Losses
 
                        I’m currently sitting here icing my knee. An old injury is coming back to haunt me. I tore my ACL and meniscus playing soccer when I was 17, and now the running and squatting I’ve been doing in the intervening years have done their damage. I keep writing and talking about it, and probably the people closest to me who have to keep hearing about it are sick of this injury. I don’t know. Maybe.
But it has felt like a loss, this injury. And it’s becoming clearer that running’s removal affects not only my present life but my future as well. Running has been a habit in one way or another since I was a teenager. The feeling of freedom that comes from running is difficult to replicate through other sports or activities, even if my top speed is an order of magnitude slower than it was back in the day.
The loss of running is also a lot of little losses: loss of alone time with no one bothering me, loss of a mode of quick and efficient calorie burn, the sense of loss I feel when I drive by a favorite running path, stuff like that. But the larger loss is that my go-to coping mechanism is gone. I always feel better after a dose of good brain chemicals and had come to rely on that form of release in dealing with problems. Now I need to actually be mentally healthy and process issues, rather than going for a run and feeling better enough about everything that I could let go of whatever upset me. Running has long been a big band-aid when what I’ve needed is stitches. Or a cast.
But time comes for us all, right? A clock started on my knee’s ability to run long distances as soon as I tore it in high school. If we’re so lucky to live long enough to notice our bodies deteriorating, we can count our blessings that we’re not also experiencing the deterioration of our minds.

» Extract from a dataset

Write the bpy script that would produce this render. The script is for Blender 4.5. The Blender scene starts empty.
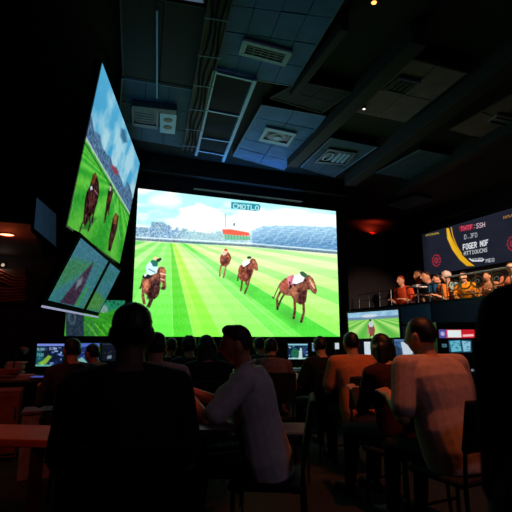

An old friend passed away a few weeks ago. I hadn’t seen him since his wedding, right after college, but I have no doubt that it would’ve felt like no time had passed if I had run into him. He got sick and died suddenly. It was a shock to everyone. Not only was he young, but he was youthful. He was fun. He was happy. I knew him since we were 6, and very few of my memories involve him being upset. Focused? Sure. Passionate? Definitely. But angry? Nope. He was an exceptional person, I bet he was a great dad, and he didn’t get to experience a slow deterioration.
To compare the losses is ridiculous. They don’t belong in the same essay, yet here I am, feeling both things at the same time. Losing Josh feels too big to wrap my head around. I don’t want to deal with it yet. Losing running feels like a bunch of small losses I can obsess over to distract myself. These are manageable, recognizable feelings, not the huge, scary, soul-crushing feelings of losing a friend I’d lost touch with.
And the cheesy version of this essay ends with me feeling grateful that I get to experience aging, that I can use Josh’s passing to put some new perspective on how I experience this pain and life change, but Jesus Christ, that just cheapens all of it. I’m sick of positive spins. Josh shouldn’t have died, and it sucks that he did. And I hate that I can’t go running right now to process these feelings. I hate it. I’m not going to grateful-wave these feelings away to end on a happy note.
I think I finally understand what it means to “feel your feelings” and why it’s important. These losses - the big, the small, the monumental - they can take pieces of you if you ignore them. And with practice, it can get easy to move past the losses without actually feeling them. To pretend they don’t bother you. To act easy-going or too grown-up or stoic. To just push down or let go of the memories rather than moving through them and accepting that this is a new part of life now.
I’ll get a cortisone shot for my knee, and gradually that pain will fade. Josh will stay gone, but gradually that pain will fade too. Time and rest will do their work. I often want to get through the pain so quickly that I forget that pain is an indicator. Pain is a message. Pain tells us when something is wrong, and to ignore it prolongs inevitable change. The pain of loss feels different than physical pain, for sure, but a loss, at its root, is a change. Something, someone, that used to be there, that used to occupy a space of importance in your life, is no longer there.
Dealing with change is the only consistency of life, since we all exist in time and never stay in the same moment longer than the moment can last. I’m trying out thinking of loss as just another form of change, another source of information, not to lessen its blow, not to shield myself from dealing with feelings, but to attempt to normalize the experience. If it’s normal, I can handle it. If it’s common, I don’t need to fear it.